The U.N. investigators analyzed 30 samples, which they found contained not just sarin but also “relevant chemicals, such as stabilizers.” That suggests that the chemical weapons were taken from a controlled storage environment, where they could have been processed for use by troops trained in their use. This would seem to downplay the possibility that the chemical weapons were, as some speculated, fired by rebels who had stolen them from government stockpiles.

Moses Brown likewise thinks the evidence points to the Assad regime:

You have claims the attacks were faked, the victims being Alawite hostages from Latakia, that were somehow driven through hundreds of miles of contested and government controlled territory to Damascus.  There’s claims that this was some sort of accident involving Saudi supplied chemical weapons, which fails to explain how one incident could effect two separate areas.  Other claims centre around the opposition having sarin, based off reports in Turkey in May, where it was reported Jabhat al-Nusra members were arrested with sarin.  The “sarin” was later reported to be anti-freeze, and only this week some of the members are being prosecuted for trying to make sarin, having only a shopping list of ingredients, rather than actual sarin.  It seems to me, that compared to the evidence of government responsibility for the attacks, the evidence of opposition responsibility seems very poor.

Peter Bouckaert is on the same page:

The various theories claiming to have “evidence” that opposition forces were responsible for the attack lack credibility. This was not an accidental explosion caused by opposition fighters who mishandled chemical weapons, as claimed by some commentators online. The attacks took place at two sites 16 kilometres apart, and involved incoming rockets, not on-the-ground explosions. This was not a chemical attack cooked up by opposition forces in some underground kitchen.
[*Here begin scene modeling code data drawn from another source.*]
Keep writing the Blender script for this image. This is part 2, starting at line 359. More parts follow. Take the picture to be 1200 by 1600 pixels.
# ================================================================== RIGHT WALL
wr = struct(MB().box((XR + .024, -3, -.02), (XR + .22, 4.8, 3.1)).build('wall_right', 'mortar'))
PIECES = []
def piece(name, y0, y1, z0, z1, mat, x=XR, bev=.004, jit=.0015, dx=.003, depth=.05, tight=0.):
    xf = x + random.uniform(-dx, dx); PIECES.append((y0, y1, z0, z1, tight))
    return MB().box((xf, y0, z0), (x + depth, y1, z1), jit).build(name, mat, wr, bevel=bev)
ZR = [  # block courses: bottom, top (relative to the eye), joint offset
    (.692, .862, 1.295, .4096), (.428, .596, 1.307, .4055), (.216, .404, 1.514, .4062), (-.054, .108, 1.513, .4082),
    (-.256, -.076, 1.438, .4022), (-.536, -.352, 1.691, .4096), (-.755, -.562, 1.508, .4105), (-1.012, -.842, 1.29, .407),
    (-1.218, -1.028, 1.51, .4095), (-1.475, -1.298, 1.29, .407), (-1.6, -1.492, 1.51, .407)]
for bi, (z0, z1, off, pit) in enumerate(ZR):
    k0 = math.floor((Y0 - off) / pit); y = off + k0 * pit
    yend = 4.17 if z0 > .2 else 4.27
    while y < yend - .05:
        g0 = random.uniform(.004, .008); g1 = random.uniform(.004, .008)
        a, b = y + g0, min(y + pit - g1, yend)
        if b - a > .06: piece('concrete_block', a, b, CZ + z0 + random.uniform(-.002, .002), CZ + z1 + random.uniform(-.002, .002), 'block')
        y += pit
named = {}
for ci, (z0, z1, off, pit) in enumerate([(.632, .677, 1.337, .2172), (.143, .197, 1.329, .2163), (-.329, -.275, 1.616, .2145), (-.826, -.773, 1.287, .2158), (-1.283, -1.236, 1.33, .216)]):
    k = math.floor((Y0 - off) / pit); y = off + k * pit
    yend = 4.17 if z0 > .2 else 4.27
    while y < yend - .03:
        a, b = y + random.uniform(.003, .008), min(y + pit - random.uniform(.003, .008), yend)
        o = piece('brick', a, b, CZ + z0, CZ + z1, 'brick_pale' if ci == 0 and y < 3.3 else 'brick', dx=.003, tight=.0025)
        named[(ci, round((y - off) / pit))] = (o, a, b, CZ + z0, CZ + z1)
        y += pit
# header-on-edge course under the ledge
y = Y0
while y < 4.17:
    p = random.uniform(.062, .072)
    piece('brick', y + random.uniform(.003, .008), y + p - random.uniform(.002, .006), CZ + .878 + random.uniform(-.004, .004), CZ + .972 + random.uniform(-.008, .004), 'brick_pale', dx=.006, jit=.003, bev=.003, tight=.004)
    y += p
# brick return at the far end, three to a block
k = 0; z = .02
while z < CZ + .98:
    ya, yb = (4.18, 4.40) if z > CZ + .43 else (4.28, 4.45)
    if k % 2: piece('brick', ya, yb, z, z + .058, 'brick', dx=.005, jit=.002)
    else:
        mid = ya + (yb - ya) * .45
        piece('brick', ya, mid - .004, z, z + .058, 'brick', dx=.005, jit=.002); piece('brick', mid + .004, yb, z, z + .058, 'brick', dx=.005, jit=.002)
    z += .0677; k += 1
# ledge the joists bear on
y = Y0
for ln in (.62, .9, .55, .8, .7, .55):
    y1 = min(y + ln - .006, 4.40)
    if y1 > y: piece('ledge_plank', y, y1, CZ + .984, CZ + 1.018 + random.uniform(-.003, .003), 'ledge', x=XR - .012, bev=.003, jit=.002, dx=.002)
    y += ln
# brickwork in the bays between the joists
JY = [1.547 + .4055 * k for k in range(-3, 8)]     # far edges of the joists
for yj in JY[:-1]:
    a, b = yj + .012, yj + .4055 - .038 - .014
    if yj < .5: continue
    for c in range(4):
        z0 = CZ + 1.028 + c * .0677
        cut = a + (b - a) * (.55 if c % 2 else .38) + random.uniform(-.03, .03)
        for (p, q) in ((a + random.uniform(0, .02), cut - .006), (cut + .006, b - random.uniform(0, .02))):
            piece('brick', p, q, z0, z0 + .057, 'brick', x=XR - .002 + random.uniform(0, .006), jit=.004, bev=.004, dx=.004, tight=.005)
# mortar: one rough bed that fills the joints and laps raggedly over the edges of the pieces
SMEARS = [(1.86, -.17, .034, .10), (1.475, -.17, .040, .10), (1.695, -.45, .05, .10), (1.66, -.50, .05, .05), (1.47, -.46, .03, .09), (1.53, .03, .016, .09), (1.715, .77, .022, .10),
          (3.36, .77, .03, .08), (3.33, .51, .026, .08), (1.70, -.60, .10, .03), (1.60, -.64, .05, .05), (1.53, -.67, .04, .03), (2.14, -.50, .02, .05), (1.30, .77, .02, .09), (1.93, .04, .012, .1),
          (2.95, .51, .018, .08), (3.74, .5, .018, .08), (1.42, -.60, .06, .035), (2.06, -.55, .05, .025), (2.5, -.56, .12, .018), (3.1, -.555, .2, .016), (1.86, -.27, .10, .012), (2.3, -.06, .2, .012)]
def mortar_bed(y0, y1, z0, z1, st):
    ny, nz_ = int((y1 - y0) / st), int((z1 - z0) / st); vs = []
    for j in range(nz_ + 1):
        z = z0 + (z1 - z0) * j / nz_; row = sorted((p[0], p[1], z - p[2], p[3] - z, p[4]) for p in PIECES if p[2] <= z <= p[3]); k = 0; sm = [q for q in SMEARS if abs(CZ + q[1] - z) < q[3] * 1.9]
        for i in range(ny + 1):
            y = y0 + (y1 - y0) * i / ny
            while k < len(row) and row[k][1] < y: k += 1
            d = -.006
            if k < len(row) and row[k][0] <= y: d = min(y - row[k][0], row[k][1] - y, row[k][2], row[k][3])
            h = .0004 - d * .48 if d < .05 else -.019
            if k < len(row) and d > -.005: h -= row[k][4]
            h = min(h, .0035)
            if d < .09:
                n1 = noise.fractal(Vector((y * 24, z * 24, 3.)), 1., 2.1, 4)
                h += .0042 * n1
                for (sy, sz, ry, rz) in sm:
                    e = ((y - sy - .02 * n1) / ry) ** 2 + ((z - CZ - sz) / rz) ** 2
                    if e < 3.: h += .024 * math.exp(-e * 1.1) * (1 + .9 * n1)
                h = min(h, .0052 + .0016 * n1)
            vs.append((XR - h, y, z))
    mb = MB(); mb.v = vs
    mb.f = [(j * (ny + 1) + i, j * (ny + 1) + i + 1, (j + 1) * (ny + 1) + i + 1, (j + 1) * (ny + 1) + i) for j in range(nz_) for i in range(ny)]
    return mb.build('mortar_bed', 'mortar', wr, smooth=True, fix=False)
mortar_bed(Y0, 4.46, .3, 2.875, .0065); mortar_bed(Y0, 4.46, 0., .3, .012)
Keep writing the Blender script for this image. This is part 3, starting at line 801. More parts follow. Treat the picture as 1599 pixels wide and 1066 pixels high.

It was a sophisticated attack involving military-grade Sarin.

C.J. Chivers weighs in:

Put simply, viewed through a common-sense understanding of the limits and conditions of the battlefield, the rebels could not have done this. Claims of rebel culpability are now specious; technically and tactically implausible, they are too outlandish for even a sci-fi script.

Drum adds:

Added to all the other intelligence pointing in the same direction, there’s really no longer any case to be made that this was some kind of false-flag rebel operation. It was a chemical weapons attack mounted by the Assad government.